## TO DO:
Write out all of the records precisely. Skip anything that is a picture.
________________________________________
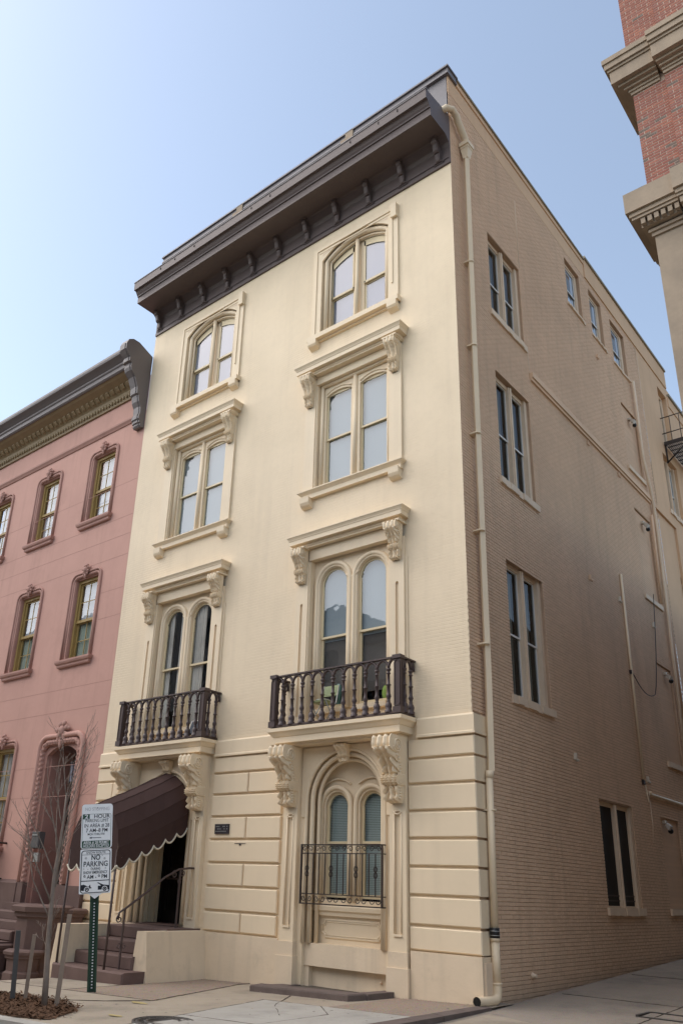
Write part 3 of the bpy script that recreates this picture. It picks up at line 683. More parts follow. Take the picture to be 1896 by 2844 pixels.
# ---- piers with sunk panels and the big consoles that carry the balconies
for xc, hwp in ((XR, 1.27), (XL, 1.22)):
    for s in (-1, 1):
        px = xc + s * hwp
        p = MB().plate(px - .175, px + .175, .42 if xc == XR else .70, 4.26, [(px, .075, .92, 2.92, .04)], -.11, -.075).box(px - .175, px + .175, -.075, 0, .4, 4.26).build('pier', 'cream_paint', H)
        MB().tube([(px - .075, -.115, .95), (px - .075, -.115, 2.9)], .014, 6).tube([(px + .075, -.115, .95), (px + .075, -.115, 2.9)], .014, 6).tube(arc(px, 2.99, .09, 205, 335, 8, -.115), .016, 6).box(px - .085, px + .085, -.135, -.1, .90, .935).build('panel_moulding', 'cream_paint', p)
        if xc == XR:
            MB().box(px - .195, px + .195, -.13, 0, .42, .665).build('pier_base', 'cream_plinth', p)
            MB().box(px - .22, px + .22, -.155, 0, -.5, .42).build('pier_plinth', 'cream_plinth', p)
        piece('console', C_F1, p, (px, -.11, 4.25))
# ---- rusticated blocks
JZ = [.70, 1.095, 1.565, 2.026, 2.488, 2.952, 3.412, 3.862, 4.225]
def blk(a, b, z0, z1, corner=False):
    g = .022; m = MB()
    if corner:
        c = .02; x1, y1 = .045, .38
        m.cham(a, x1, -.055, y1, z0 + g, z1 - g, .0 + .018)
    else: m.cham(a + (.0 if a < -9 else g * .6), b - g * .6, -.055, .0, z0 + g, z1 - g, .018)
    m.build('rusticated_block', 'cream_paint', H)
for i, (a, b) in enumerate(zip(JZ, JZ[1:])):
    blk(XR + 1.46, .045, a, b, True)
    if i % 2 == 0: blk(-6.42, -5.34, a, b); blk(-5.34, -4.36, a, b)
    else: blk(-6.42, -4.36, a, b)
    if i % 2 == 0: blk(-10.65, -10.0, a, b); blk(-10.0, -9.42, a, b)
    else: blk(-10.65, -9.42, a, b)
for a, b in ((-6.42, -4.27), (-10.65, -9.2)): MB().box(a, b, -.085, 0, -.8, .69).build('plinth', 'cream_plinth', H)
m = MB().box(XR + 1.5, .055, -.09, .30, -.5, .70).build('plinth', 'cream_plinth', H)
MB().box(.055, .085, -.03, .30, -.5, .62).build('plinth_patch', 'side_trim', H)
# belt course, wrapping the corner
for a, b, c in ((-10.65, XL - 1.55, 0), (XL + 1.55, XR - 1.66, 0), (XR + 1.66, .03, 1)):
    m = MB(); m.prism([(0, 4.225), (-.085, 4.235), (-.085, 4.27), (-.06, 4.29), (-.06, 4.56), (-.03, 4.60), (0, 4.60)], a, b)
    if c: m.box(.03, .055, -.06, .40, 4.29, 4.58).box(.03, .075, -.085, .40, 4.235, 4.28)
    m.build('belt_course', 'cream_paint', H)
# plaque
P_ = MB().box(-6.22, -5.80, -.085, -.055, 2.60, 2.80).build('plaque', 'plaque', H)
m = MB()
for i in range(3):
    for k in range(9):
        if random.random() < .8: x = -6.18 + k * .04; m.box(x, x + .026, -.088, -.085, 2.74 - i * .05, 2.76 - i * .05)
m.build('raised_lettering', 'galvanised', P_)
# small dark scar below the plaque, thin strips on the block face
MB().box(-5.62, -5.30, -.062, -.05, 2.40, 2.412).box(-5.48, -5.43, -.066, -.05, 2.37, 2.40).build('fixing_scar', 'plaque', H)

MB().box(-10.6, -.62, .97, 12.2, .2, 18.2).build('dark_interior', 'dark_room', H)
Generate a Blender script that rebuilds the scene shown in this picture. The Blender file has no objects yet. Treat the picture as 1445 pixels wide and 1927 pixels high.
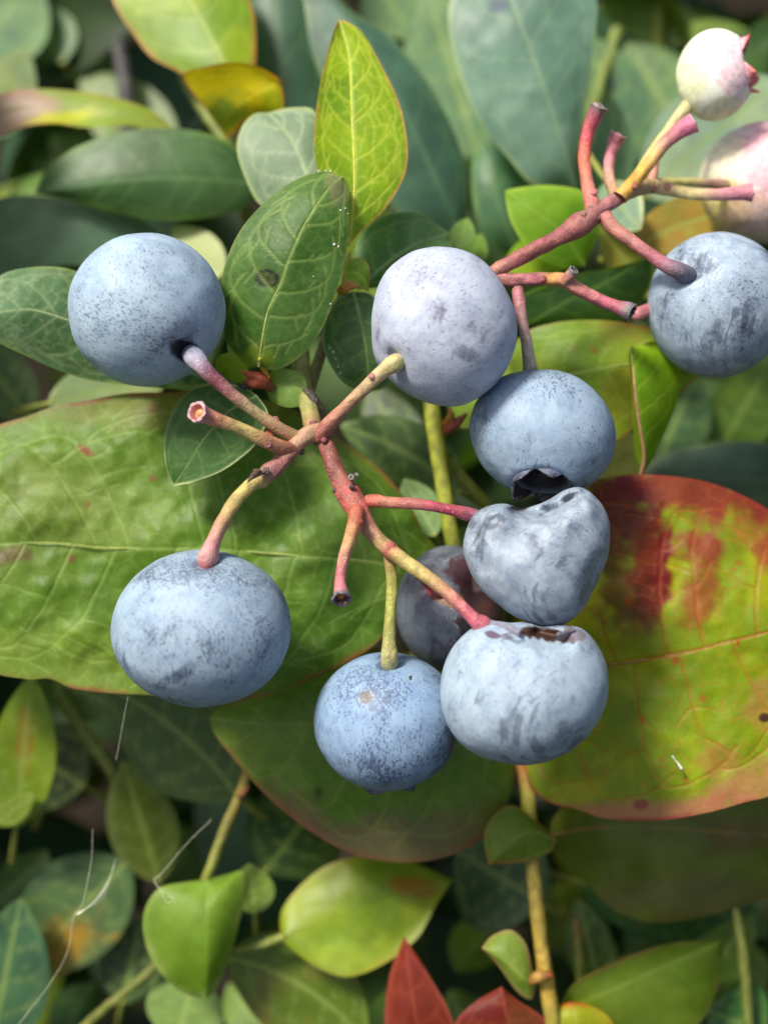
________________________________________
## SOLUTION:
Write part 3 of the bpy script that recreates this picture. It picks up at line 683. More parts follow. Take the picture to be 1896 by 2844 pixels.
# ---- piers with sunk panels and the big consoles that carry the balconies
for xc, hwp in ((XR, 1.27), (XL, 1.22)):
    for s in (-1, 1):
        px = xc + s * hwp
        p = MB().plate(px - .175, px + .175, .42 if xc == XR else .70, 4.26, [(px, .075, .92, 2.92, .04)], -.11, -.075).box(px - .175, px + .175, -.075, 0, .4, 4.26).build('pier', 'cream_paint', H)
        MB().tube([(px - .075, -.115, .95), (px - .075, -.115, 2.9)], .014, 6).tube([(px + .075, -.115, .95), (px + .075, -.115, 2.9)], .014, 6).tube(arc(px, 2.99, .09, 205, 335, 8, -.115), .016, 6).box(px - .085, px + .085, -.135, -.1, .90, .935).build('panel_moulding', 'cream_paint', p)
        if xc == XR:
            MB().box(px - .195, px + .195, -.13, 0, .42, .665).build('pier_base', 'cream_plinth', p)
            MB().box(px - .22, px + .22, -.155, 0, -.5, .42).build('pier_plinth', 'cream_plinth', p)
        piece('console', C_F1, p, (px, -.11, 4.25))
# ---- rusticated blocks
JZ = [.70, 1.095, 1.565, 2.026, 2.488, 2.952, 3.412, 3.862, 4.225]
def blk(a, b, z0, z1, corner=False):
    g = .022; m = MB()
    if corner:
        c = .02; x1, y1 = .045, .38
        m.cham(a, x1, -.055, y1, z0 + g, z1 - g, .0 + .018)
    else: m.cham(a + (.0 if a < -9 else g * .6), b - g * .6, -.055, .0, z0 + g, z1 - g, .018)
    m.build('rusticated_block', 'cream_paint', H)
for i, (a, b) in enumerate(zip(JZ, JZ[1:])):
    blk(XR + 1.46, .045, a, b, True)
    if i % 2 == 0: blk(-6.42, -5.34, a, b); blk(-5.34, -4.36, a, b)
    else: blk(-6.42, -4.36, a, b)
    if i % 2 == 0: blk(-10.65, -10.0, a, b); blk(-10.0, -9.42, a, b)
    else: blk(-10.65, -9.42, a, b)
for a, b in ((-6.42, -4.27), (-10.65, -9.2)): MB().box(a, b, -.085, 0, -.8, .69).build('plinth', 'cream_plinth', H)
m = MB().box(XR + 1.5, .055, -.09, .30, -.5, .70).build('plinth', 'cream_plinth', H)
MB().box(.055, .085, -.03, .30, -.5, .62).build('plinth_patch', 'side_trim', H)
# belt course, wrapping the corner
for a, b, c in ((-10.65, XL - 1.55, 0), (XL + 1.55, XR - 1.66, 0), (XR + 1.66, .03, 1)):
    m = MB(); m.prism([(0, 4.225), (-.085, 4.235), (-.085, 4.27), (-.06, 4.29), (-.06, 4.56), (-.03, 4.60), (0, 4.60)], a, b)
    if c: m.box(.03, .055, -.06, .40, 4.29, 4.58).box(.03, .075, -.085, .40, 4.235, 4.28)
    m.build('belt_course', 'cream_paint', H)
# plaque
P_ = MB().box(-6.22, -5.80, -.085, -.055, 2.60, 2.80).build('plaque', 'plaque', H)
m = MB()
for i in range(3):
    for k in range(9):
        if random.random() < .8: x = -6.18 + k * .04; m.box(x, x + .026, -.088, -.085, 2.74 - i * .05, 2.76 - i * .05)
m.build('raised_lettering', 'galvanised', P_)
# small dark scar below the plaque, thin strips on the block face
MB().box(-5.62, -5.30, -.062, -.05, 2.40, 2.412).box(-5.48, -5.43, -.066, -.05, 2.37, 2.40).build('fixing_scar', 'plaque', H)

MB().box(-10.6, -.62, .97, 12.2, .2, 18.2).build('dark_interior', 'dark_room', H)
Generate a Blender script that rebuilds the scene shown in this picture. The Blender file has no objects yet. Treat the picture as 1445 pixels wide and 1927 pixels high.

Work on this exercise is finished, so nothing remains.